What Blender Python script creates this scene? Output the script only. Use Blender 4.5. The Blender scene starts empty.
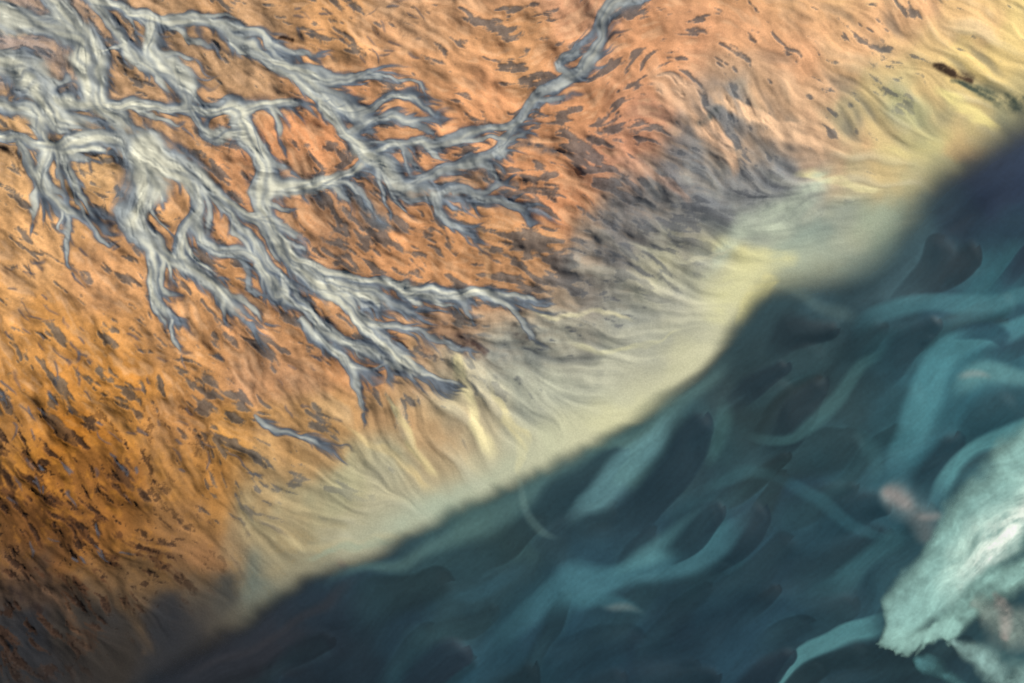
import bpy, math, numpy as np, random, time
T0=time.time()
rng=np.random.default_rng(7); random.seed(7)
# ---------------------------------------------------------------- ground grid, metres (u east, v south)
ST=1.0
U0,U1,V0,V1=-150,1174,-110,793
us=np.arange(U0,U1+.1,ST); vs=np.arange(V0,V1+.1,ST)
NX,NY=len(us),len(vs)
U,V=np.meshgrid(us,vs); U=U.astype(np.float32); V=V.astype(np.float32)
def ss(a,b,x):
    t=np.clip((x-a)/(b-a),0,1); return t*t*(3-2*t)
def vnoise(x,y,seed):
    r=np.random.default_rng(seed).random((256,256)).astype(np.float32)*2-1
    xi=np.floor(x).astype(np.int32); yi=np.floor(y).astype(np.int32)
    fx=x-xi; fy=y-yi; fx=fx*fx*fx*(fx*(fx*6-15)+10); fy=fy*fy*fy*(fy*(fy*6-15)+10)
    x0=xi&255; x1=(xi+1)&255; y0=yi&255; y1=(yi+1)&255
    return (r[y0,x0]*(1-fx)+r[y0,x1]*fx)*(1-fy)+(r[y1,x0]*(1-fx)+r[y1,x1]*fx)*fy
def fbm(x,y,scale,seed,octs=4,g=.5):
    o=0;a=1;n=0;x=x/scale;y=y/scale
    for k in range(octs):
        o=o+a*vnoise(x+31.7*k,y-17.3*k,seed+k); n+=a*a; a*=g
        x,y=(x*1.6-y*1.2),(x*1.2+y*1.6)
    return o/math.sqrt(n)*1.7
SU=(U+fbm(U,V,70,11,2)*6).astype(np.float32); SV=(V+fbm(U,V,70,21,2)*6).astype(np.float32)
WU=(U+fbm(U,V,50,11,3)*5+fbm(U,V,12,15,2)*.9).astype(np.float32)
WV=(V+fbm(U,V,50,21,3)*5+fbm(U,V,12,25,2)*.9).astype(np.float32)
def hx(h):
    h=h.lstrip('#'); return np.array([int(h[i:i+2],16)/255 for i in (0,2,4)],np.float32)
def rbf(pts,vals,x,y,p=3.2,eps=18):
    acc=0;wt=0
    for (a,b),v in zip(pts,vals):
        d2=(x-a)**2+(y-b)**2+eps*eps
        w=(1e4/d2)**p
        acc=acc+w[...,None]*np.asarray(v,np.float32); wt=wt+w
    return acc/wt[...,None]
def coarse(pts,vals,p=1.9,eps=22,warp=26,seed=40):
    cu=np.arange(U0-60,U1+64,4.); cv=np.arange(V0-60,V1+64,4.)
    X,Y=np.meshgrid(cu,cv)
    F=rbf(pts,vals,X,Y,p,eps)
    x=(U+fbm(U,V,90,seed,4)*warp-cu[0])/4; y=(V+fbm(U,V,90,seed+9,4)*warp-cv[0])/4
    x=np.clip(x,0,len(cu)-1.01);y=np.clip(y,0,len(cv)-1.01)
    xi=x.astype(np.int32);yi=y.astype(np.int32);fx=(x-xi)[...,None];fy=(y-yi)[...,None]
    return ((F[yi,xi]*(1-fx)+F[yi,xi+1]*fx)*(1-fy)+(F[yi+1,xi]*(1-fx)+F[yi+1,xi+1]*fx)*fy).astype(np.float32)
LC="""20 250 d2a678;60 330 ca965c;100 400 b8844a;60 450 9c682e;30 520 6c4828;30 600 46382e;20 660 282a2e;100 520 8a5c2e;150 580 6e5438;150 650 303236;80 640 34302c;
220 470 ac7a42;200 400 ae8054;250 420 ba8a50;200 540 9a704a;260 540 98805f;300 520 a89874;350 500 aeaa88;400 500 b8b294;230 600 484844;290 580 6c746a;330 430 ba9060;380 410 ba946a;420 440 bca680;
470 430 c8ba96;520 440 c0bca0;560 400 b2b4a0;600 380 bcbea8;540 350 90928a;480 330 a07e64;450 250 c09068;400 220 c6946c;500 220 b68a64;560 180 be8864;600 250 847e76;650 300 a0a296;700 330 c4c2a2;
740 290 dcd494;650 220 767472;620 150 c29074;700 180 767678;750 170 7c8084;760 230 9aa296;800 250 96a69a;850 200 a8b09e;850 150 c2b28a;900 140 d8c08a;950 100 e6c48a;1000 60 f6d68e;1000 15 fadc96;950 40 f4ca92;
880 60 eebc8e;820 110 dab28c;800 60 e6b086;720 60 dea882;650 80 d4a07a;560 30 c4987a;500 60 c89a72;420 60 d0a078;400 20 b69678;330 30 c4986e;450 110 d49e76;540 120 c2906c;300 150 d09870;350 220 a88468;230 240 c69670;
270 360 b88e6c;340 350 b4845c;100 290 cc9e74;180 60 b49474;760 100 bc9c80;880 100 e4ba8c;1020 110 a0a080;60 180 be9c74;20 60 a8988e;450 500 b8c0a4;560 460 c6c6a6;640 420 d0cea4;900 200 a6b29a;960 150 b8b68a;
-100 100 b08a60;-100 350 b88850;-100 600 504038;1120 20 d8c080;700 -80 c09060;300 -80 b08a60;0 760 303234"""
lp=[];lv=[]
for e in LC.replace("\n","").split(";"):
    a,b,c=e.split(); lp.append((float(a),float(b))); lv.append(hx(c))
land=coarse(lp,lv)
WC="""300 630 222f39;400 600 243a46;450 640 22404c;350 660 1f2e38;250 660 282b31;420 550 2e464c;500 560 304c54;490 510 3e5c5c;600 500 304a54;700 470 2c444c;600 560 284450;640 440 426260;
950 230 213646;1000 170 243348;880 300 2a444c;850 380 2a444a;800 330 284046;760 350 32464a;980 330 32626c;1000 420 2c5660;900 450 305660;800 450 324c52;750 560 24404e;850 560 2c4e5a;650 640 213644;
560 660 284654;740 640 24404e;900 660 1f363e;870 240 3c5860;940 280 24424e;720 400 304c52;560 600 2b4a56;1100 250 20344a;1100 500 386068;700 780 1d3846;300 760 20303c;1100 780 306060;530 690 22404c;820 520 284656;700 560 26464e"""
wp=[];wv=[]
for e in WC.replace("\n","").split(";"):
    a,b,c=e.split(); wp.append((float(a),float(b))); wv.append(hx(c))
water=coarse(wp,wv,warp=30,seed=60)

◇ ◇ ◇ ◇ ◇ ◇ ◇

* _Instructions for the task_: Transcribe the full listing above exactly as it stands, minus the pictures.

* _Full output_:
What Blender Python script creates this scene? Output the script only. Use Blender 4.5. The Blender scene starts empty.
import bpy, math, numpy as np, random, time
T0=time.time()
rng=np.random.default_rng(7); random.seed(7)
# ---------------------------------------------------------------- ground grid, metres (u east, v south)
ST=1.0
U0,U1,V0,V1=-150,1174,-110,793
us=np.arange(U0,U1+.1,ST); vs=np.arange(V0,V1+.1,ST)
NX,NY=len(us),len(vs)
U,V=np.meshgrid(us,vs); U=U.astype(np.float32); V=V.astype(np.float32)
def ss(a,b,x):
    t=np.clip((x-a)/(b-a),0,1); return t*t*(3-2*t)
def vnoise(x,y,seed):
    r=np.random.default_rng(seed).random((256,256)).astype(np.float32)*2-1
    xi=np.floor(x).astype(np.int32); yi=np.floor(y).astype(np.int32)
    fx=x-xi; fy=y-yi; fx=fx*fx*fx*(fx*(fx*6-15)+10); fy=fy*fy*fy*(fy*(fy*6-15)+10)
    x0=xi&255; x1=(xi+1)&255; y0=yi&255; y1=(yi+1)&255
    return (r[y0,x0]*(1-fx)+r[y0,x1]*fx)*(1-fy)+(r[y1,x0]*(1-fx)+r[y1,x1]*fx)*fy
def fbm(x,y,scale,seed,octs=4,g=.5):
    o=0;a=1;n=0;x=x/scale;y=y/scale
    for k in range(octs):
        o=o+a*vnoise(x+31.7*k,y-17.3*k,seed+k); n+=a*a; a*=g
        x,y=(x*1.6-y*1.2),(x*1.2+y*1.6)
    return o/math.sqrt(n)*1.7
SU=(U+fbm(U,V,70,11,2)*6).astype(np.float32); SV=(V+fbm(U,V,70,21,2)*6).astype(np.float32)
WU=(U+fbm(U,V,50,11,3)*5+fbm(U,V,12,15,2)*.9).astype(np.float32)
WV=(V+fbm(U,V,50,21,3)*5+fbm(U,V,12,25,2)*.9).astype(np.float32)
def hx(h):
    h=h.lstrip('#'); return np.array([int(h[i:i+2],16)/255 for i in (0,2,4)],np.float32)
def rbf(pts,vals,x,y,p=3.2,eps=18):
    acc=0;wt=0
    for (a,b),v in zip(pts,vals):
        d2=(x-a)**2+(y-b)**2+eps*eps
        w=(1e4/d2)**p
        acc=acc+w[...,None]*np.asarray(v,np.float32); wt=wt+w
    return acc/wt[...,None]
def coarse(pts,vals,p=1.9,eps=22,warp=26,seed=40):
    cu=np.arange(U0-60,U1+64,4.); cv=np.arange(V0-60,V1+64,4.)
    X,Y=np.meshgrid(cu,cv)
    F=rbf(pts,vals,X,Y,p,eps)
    x=(U+fbm(U,V,90,seed,4)*warp-cu[0])/4; y=(V+fbm(U,V,90,seed+9,4)*warp-cv[0])/4
    x=np.clip(x,0,len(cu)-1.01);y=np.clip(y,0,len(cv)-1.01)
    xi=x.astype(np.int32);yi=y.astype(np.int32);fx=(x-xi)[...,None];fy=(y-yi)[...,None]
    return ((F[yi,xi]*(1-fx)+F[yi,xi+1]*fx)*(1-fy)+(F[yi+1,xi]*(1-fx)+F[yi+1,xi+1]*fx)*fy).astype(np.float32)
LC="""20 250 d2a678;60 330 ca965c;100 400 b8844a;60 450 9c682e;30 520 6c4828;30 600 46382e;20 660 282a2e;100 520 8a5c2e;150 580 6e5438;150 650 303236;80 640 34302c;
220 470 ac7a42;200 400 ae8054;250 420 ba8a50;200 540 9a704a;260 540 98805f;300 520 a89874;350 500 aeaa88;400 500 b8b294;230 600 484844;290 580 6c746a;330 430 ba9060;380 410 ba946a;420 440 bca680;
470 430 c8ba96;520 440 c0bca0;560 400 b2b4a0;600 380 bcbea8;540 350 90928a;480 330 a07e64;450 250 c09068;400 220 c6946c;500 220 b68a64;560 180 be8864;600 250 847e76;650 300 a0a296;700 330 c4c2a2;
740 290 dcd494;650 220 767472;620 150 c29074;700 180 767678;750 170 7c8084;760 230 9aa296;800 250 96a69a;850 200 a8b09e;850 150 c2b28a;900 140 d8c08a;950 100 e6c48a;1000 60 f6d68e;1000 15 fadc96;950 40 f4ca92;
880 60 eebc8e;820 110 dab28c;800 60 e6b086;720 60 dea882;650 80 d4a07a;560 30 c4987a;500 60 c89a72;420 60 d0a078;400 20 b69678;330 30 c4986e;450 110 d49e76;540 120 c2906c;300 150 d09870;350 220 a88468;230 240 c69670;
270 360 b88e6c;340 350 b4845c;100 290 cc9e74;180 60 b49474;760 100 bc9c80;880 100 e4ba8c;1020 110 a0a080;60 180 be9c74;20 60 a8988e;450 500 b8c0a4;560 460 c6c6a6;640 420 d0cea4;900 200 a6b29a;960 150 b8b68a;
-100 100 b08a60;-100 350 b88850;-100 600 504038;1120 20 d8c080;700 -80 c09060;300 -80 b08a60;0 760 303234"""
lp=[];lv=[]
for e in LC.replace("\n","").split(";"):
    a,b,c=e.split(); lp.append((float(a),float(b))); lv.append(hx(c))
land=coarse(lp,lv)
WC="""300 630 222f39;400 600 243a46;450 640 22404c;350 660 1f2e38;250 660 282b31;420 550 2e464c;500 560 304c54;490 510 3e5c5c;600 500 304a54;700 470 2c444c;600 560 284450;640 440 426260;
950 230 213646;1000 170 243348;880 300 2a444c;850 380 2a444a;800 330 284046;760 350 32464a;980 330 32626c;1000 420 2c5660;900 450 305660;800 450 324c52;750 560 24404e;850 560 2c4e5a;650 640 213644;
560 660 284654;740 640 24404e;900 660 1f363e;870 240 3c5860;940 280 24424e;720 400 304c52;560 600 2b4a56;1100 250 20344a;1100 500 386068;700 780 1d3846;300 760 20303c;1100 780 306060;530 690 22404c;820 520 284656;700 560 26464e"""
wp=[];wv=[]
for e in WC.replace("\n","").split(";"):
    a,b,c=e.split(); wp.append((float(a),float(b))); wv.append(hx(c))
water=coarse(wp,wv,warp=30,seed=60)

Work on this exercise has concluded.